— start of DATA —

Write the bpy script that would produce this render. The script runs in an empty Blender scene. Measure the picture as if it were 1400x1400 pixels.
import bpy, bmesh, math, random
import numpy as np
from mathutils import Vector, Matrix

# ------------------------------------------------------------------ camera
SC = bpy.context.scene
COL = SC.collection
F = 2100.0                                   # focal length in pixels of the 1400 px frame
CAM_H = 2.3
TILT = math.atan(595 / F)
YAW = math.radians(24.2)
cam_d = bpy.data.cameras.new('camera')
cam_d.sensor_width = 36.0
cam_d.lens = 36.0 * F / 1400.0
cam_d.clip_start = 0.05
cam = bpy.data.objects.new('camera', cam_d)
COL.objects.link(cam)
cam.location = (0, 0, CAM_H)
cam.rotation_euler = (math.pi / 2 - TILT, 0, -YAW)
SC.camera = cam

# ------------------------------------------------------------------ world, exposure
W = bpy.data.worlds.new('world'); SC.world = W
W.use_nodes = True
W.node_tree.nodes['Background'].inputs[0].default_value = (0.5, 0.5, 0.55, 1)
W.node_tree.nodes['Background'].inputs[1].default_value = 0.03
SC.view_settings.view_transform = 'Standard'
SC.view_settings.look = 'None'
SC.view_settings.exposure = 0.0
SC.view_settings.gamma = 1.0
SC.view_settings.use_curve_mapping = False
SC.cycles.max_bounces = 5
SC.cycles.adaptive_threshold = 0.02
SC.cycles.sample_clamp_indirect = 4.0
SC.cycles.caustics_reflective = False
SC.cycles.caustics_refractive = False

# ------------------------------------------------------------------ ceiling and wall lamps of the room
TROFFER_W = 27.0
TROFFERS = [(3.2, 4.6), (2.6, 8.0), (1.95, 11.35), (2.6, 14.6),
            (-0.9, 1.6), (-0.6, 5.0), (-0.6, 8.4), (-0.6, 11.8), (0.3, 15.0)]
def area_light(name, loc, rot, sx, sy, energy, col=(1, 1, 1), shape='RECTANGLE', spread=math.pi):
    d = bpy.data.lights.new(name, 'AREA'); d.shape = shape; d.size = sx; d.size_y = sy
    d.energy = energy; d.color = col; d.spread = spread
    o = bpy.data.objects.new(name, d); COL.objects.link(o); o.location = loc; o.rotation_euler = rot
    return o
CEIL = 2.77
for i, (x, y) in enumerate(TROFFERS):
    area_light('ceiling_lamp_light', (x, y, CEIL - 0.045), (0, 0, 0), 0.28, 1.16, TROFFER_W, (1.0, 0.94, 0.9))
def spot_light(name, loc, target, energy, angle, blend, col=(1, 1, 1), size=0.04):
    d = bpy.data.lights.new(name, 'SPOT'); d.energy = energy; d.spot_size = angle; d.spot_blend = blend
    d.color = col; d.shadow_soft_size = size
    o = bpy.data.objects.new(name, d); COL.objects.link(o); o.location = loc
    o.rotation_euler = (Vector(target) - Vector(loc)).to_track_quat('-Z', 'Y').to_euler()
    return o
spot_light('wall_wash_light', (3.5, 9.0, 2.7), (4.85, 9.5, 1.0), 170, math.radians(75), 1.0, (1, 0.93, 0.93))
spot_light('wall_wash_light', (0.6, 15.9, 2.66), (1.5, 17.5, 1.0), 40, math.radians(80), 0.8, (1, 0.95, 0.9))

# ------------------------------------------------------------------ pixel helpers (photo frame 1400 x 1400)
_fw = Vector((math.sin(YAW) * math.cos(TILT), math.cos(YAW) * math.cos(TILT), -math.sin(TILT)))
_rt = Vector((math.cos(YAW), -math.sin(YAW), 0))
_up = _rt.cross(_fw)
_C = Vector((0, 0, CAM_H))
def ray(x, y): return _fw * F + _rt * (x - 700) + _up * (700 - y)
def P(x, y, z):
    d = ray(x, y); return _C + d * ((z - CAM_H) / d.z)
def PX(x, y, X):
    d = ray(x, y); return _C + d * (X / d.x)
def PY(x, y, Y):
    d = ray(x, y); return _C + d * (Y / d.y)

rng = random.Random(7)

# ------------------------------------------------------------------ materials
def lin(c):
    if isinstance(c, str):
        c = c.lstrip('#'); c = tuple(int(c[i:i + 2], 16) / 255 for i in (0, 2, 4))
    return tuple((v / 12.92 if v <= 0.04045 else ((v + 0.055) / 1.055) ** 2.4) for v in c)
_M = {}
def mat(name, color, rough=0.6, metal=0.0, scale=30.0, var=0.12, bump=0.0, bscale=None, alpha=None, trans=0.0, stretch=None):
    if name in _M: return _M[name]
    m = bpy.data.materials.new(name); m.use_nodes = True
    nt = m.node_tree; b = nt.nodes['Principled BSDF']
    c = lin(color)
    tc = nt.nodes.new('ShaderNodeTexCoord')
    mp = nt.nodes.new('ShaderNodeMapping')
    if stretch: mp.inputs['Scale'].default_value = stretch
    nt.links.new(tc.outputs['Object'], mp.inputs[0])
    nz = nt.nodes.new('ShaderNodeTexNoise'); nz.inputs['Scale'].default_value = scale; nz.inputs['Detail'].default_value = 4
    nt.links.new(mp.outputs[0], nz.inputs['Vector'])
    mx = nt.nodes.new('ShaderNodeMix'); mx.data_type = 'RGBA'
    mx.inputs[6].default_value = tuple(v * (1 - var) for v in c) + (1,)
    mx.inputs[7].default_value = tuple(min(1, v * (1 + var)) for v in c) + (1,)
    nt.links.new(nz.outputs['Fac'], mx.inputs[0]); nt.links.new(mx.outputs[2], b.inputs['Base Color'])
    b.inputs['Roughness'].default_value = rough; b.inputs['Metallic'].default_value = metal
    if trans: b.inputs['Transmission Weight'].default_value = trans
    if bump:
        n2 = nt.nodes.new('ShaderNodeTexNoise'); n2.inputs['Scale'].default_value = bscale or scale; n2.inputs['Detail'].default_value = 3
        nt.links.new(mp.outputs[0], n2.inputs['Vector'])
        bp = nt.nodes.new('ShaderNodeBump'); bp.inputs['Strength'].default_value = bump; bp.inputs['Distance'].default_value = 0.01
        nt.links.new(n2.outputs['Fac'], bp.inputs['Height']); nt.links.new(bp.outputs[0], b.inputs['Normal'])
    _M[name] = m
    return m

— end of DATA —

TASK: Only the lines from the first line of the material above through the line that contains "from mathutils import Vector, Matrix" should be quoted, each one exactly.

COMPLETE RESPONSE:
Write the bpy script that would produce this render. The script runs in an empty Blender scene. Measure the picture as if it were 1400x1400 pixels.
import bpy, bmesh, math, random
import numpy as np
from mathutils import Vector, Matrix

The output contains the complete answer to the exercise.